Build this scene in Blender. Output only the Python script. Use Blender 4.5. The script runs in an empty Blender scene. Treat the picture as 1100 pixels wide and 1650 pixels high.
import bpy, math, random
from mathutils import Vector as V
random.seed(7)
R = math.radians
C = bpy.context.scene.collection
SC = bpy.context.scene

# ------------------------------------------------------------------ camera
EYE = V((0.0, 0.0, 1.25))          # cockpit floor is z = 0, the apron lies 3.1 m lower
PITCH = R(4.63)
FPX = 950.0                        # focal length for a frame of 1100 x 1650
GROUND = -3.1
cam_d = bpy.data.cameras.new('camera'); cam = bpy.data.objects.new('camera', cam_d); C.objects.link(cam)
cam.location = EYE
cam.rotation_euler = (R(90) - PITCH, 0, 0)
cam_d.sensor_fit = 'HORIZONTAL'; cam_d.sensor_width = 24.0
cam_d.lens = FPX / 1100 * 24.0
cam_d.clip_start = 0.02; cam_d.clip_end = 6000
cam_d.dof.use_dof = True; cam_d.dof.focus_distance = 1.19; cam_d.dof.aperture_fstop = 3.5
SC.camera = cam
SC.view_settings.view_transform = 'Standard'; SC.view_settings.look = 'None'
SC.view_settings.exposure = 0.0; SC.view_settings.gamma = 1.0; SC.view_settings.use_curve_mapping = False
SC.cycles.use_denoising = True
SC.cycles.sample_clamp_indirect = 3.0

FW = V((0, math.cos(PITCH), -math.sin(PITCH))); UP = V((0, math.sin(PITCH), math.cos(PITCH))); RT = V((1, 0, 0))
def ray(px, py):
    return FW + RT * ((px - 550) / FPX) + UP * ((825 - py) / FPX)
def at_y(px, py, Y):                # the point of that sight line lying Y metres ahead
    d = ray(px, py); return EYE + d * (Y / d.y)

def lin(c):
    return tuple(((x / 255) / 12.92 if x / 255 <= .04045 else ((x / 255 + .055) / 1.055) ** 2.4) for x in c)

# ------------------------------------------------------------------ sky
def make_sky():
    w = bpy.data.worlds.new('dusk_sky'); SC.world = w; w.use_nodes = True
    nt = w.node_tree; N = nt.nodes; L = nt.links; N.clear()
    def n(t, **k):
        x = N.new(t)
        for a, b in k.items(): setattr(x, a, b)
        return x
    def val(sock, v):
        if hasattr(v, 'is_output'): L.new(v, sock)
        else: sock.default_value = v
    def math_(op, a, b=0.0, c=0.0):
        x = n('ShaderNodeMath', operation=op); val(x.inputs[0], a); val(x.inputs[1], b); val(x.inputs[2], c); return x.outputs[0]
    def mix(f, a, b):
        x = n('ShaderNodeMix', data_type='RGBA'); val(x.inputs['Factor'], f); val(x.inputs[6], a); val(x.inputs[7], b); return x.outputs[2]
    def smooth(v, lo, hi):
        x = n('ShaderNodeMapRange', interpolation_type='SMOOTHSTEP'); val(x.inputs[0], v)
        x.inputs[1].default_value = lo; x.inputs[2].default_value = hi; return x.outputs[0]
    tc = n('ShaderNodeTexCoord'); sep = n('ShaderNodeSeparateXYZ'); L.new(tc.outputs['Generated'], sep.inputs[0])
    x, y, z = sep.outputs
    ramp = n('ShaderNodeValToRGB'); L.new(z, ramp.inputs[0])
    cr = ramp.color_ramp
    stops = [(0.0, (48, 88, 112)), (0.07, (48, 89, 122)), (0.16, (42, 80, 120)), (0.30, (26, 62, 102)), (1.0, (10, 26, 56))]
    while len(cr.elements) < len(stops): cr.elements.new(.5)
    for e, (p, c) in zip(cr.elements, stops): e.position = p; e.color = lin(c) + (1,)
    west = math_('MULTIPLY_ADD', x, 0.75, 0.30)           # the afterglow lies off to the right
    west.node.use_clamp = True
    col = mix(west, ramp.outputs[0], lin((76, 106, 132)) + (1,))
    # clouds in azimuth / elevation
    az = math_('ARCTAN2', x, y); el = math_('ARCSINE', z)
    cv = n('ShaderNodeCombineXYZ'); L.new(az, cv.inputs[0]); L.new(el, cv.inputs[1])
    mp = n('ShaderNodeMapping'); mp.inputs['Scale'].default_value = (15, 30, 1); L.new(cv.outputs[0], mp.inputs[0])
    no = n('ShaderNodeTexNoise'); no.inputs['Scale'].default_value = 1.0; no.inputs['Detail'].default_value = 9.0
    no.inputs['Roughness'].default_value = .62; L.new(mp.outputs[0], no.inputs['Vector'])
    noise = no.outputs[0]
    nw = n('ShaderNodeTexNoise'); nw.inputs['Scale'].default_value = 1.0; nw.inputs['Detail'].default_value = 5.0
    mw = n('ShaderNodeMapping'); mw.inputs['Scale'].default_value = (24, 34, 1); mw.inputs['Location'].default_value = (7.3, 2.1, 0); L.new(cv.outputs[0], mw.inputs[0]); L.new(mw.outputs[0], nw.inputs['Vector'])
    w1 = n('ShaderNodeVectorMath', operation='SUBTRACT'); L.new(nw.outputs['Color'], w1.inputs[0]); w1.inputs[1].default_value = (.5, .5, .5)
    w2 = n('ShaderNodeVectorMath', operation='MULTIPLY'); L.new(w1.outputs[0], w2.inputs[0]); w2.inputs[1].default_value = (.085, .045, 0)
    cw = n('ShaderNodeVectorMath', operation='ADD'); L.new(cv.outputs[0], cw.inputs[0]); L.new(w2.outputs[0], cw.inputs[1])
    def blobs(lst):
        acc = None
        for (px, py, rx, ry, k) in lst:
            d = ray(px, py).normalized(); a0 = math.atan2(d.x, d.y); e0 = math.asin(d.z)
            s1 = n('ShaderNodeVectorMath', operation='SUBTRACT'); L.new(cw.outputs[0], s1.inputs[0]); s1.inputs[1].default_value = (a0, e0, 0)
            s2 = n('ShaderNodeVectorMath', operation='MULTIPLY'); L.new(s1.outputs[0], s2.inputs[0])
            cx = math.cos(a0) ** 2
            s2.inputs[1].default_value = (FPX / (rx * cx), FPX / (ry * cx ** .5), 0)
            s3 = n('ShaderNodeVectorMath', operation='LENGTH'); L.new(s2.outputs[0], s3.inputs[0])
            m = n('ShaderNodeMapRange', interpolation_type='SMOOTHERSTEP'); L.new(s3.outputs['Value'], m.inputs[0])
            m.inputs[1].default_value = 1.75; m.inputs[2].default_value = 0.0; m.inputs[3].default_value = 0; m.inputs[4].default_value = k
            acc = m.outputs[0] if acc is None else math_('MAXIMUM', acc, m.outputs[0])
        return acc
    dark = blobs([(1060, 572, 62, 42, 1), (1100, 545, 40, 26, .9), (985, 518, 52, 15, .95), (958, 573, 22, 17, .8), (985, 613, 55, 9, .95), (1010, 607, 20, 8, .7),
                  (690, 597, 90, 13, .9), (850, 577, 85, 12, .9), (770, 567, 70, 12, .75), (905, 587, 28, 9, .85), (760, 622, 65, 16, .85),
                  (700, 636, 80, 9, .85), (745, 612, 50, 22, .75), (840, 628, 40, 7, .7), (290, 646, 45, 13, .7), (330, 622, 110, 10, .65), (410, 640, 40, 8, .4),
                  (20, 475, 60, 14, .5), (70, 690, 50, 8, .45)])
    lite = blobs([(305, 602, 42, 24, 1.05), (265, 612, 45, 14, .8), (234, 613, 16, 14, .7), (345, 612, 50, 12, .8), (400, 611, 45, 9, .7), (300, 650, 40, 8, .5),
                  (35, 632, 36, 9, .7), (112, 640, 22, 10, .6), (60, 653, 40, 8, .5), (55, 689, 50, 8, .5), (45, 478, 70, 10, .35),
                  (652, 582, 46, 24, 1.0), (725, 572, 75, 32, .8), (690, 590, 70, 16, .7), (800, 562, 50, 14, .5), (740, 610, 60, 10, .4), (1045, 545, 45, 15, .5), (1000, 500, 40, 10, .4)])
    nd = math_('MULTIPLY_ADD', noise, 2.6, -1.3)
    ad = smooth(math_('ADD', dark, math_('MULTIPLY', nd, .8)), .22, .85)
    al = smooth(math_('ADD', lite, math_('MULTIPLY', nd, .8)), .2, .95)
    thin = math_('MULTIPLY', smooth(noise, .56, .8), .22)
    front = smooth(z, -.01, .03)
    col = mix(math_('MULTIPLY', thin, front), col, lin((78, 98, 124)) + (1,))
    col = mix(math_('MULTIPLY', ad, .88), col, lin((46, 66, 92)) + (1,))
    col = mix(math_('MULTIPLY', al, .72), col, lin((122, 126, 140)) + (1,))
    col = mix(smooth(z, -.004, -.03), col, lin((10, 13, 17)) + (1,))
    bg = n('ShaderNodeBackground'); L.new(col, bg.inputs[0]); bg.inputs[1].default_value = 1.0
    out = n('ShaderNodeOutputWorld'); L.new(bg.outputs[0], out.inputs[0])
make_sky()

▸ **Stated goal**
Repeat, word for word, the lines from the opening of the material through the line containing "SC = bpy.context.scene".

▸ **Answer in full**
Build this scene in Blender. Output only the Python script. Use Blender 4.5. The script runs in an empty Blender scene. Treat the picture as 1100 pixels wide and 1650 pixels high.
import bpy, math, random
from mathutils import Vector as V
random.seed(7)
R = math.radians
C = bpy.context.scene.collection
SC = bpy.context.scene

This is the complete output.